Size Matters
By far the biggest xmas surprise was also in the biggest box so big Courtney had to hide it in her car's trunk. A new printer to replace my small and aging Epson a new Epson 2200, which can print to a much larger size than the 870. And timed perfectly to arrive even as I was informed of the latest Harrington Quad Tone RIP for printing a range of warm or cool-toned images from B&W photography. Not with a special inkset, like Piezography or the MIS inks, but using Epson's standard archival Ultrachrome inks.
After a bit of fiddling to install Ghostscript and GimpPrint into Mac OSX, I was ready to print. First image to roll out of the new printer fantastic. A beautiful tone, no obvious metamerism, surpassing anything I'd been able to get from the 870 despite months of careful personalized profiling. A little weak in the darkest tones... quickly corrected by replacing the "Photo Black" ink with "Matte Black" for printing on Epson Enhanced Matte Paper.
Holding a print in your hand is far different from ogling a transient colored rectangle over the web. As my buddy Roy said: "We're not computers... we're physical."
For this same reason, I've been busy for the past many days building "contact sheets" from all my scans and digital-camera images, using XnView (which lets me add more data per-image, yet with less wasted space than Photoshop).
I usually build a small index image for each roll or session anyway, but this time I'm building 3K × 2K, not for on-screen viewing but for printing @ 300dpi commercially. Not on the 2200 either, though it would be tempting the sheer quantity rules it out, as I've built around 1000 contact sheets so far. Courtney's been kind bulk-feeding them at a bulk-printing rate through her work, a few dozens or hundreds per day.

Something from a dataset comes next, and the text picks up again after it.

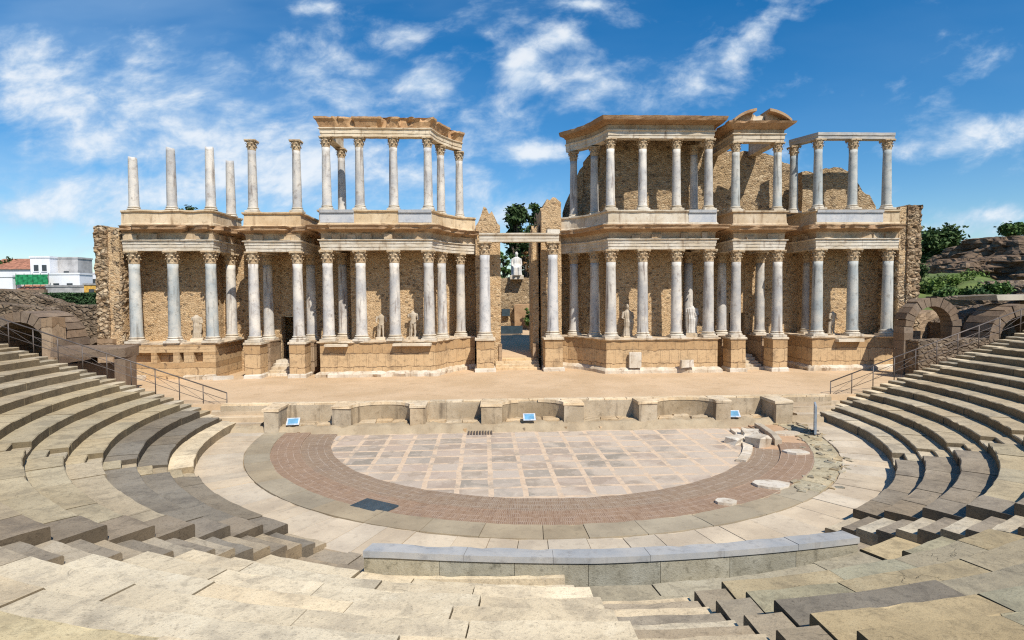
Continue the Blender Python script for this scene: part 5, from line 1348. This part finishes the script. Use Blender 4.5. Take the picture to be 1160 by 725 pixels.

The result is sheets that I can hold and browse by hand, with far greater ease and detail than what I could get from the computer even using a browser like Extensis Portfolio. My goal isn't to rapidly find pictures by subject or keyword, but to drink them in, to wash in a torrent or sip slowly. Always ready, no disks to load, viewable anywhere without a monitor, trivially transportable, and detailed enough to go back and track down the original file, scan, or negative as needed.
Personal contemplation defies keyword classifications, you need paper for this sort of thing.
Meanwhile, the 2200 Sadly, no one local carries Hahnemule Photo Rag paper, which should be best at providing the deepest, most luscious blacks from the 2200. I'm left to wait for an online order. I'm eager to compare it to my beloved Crane Museo, which performed so well with the 870.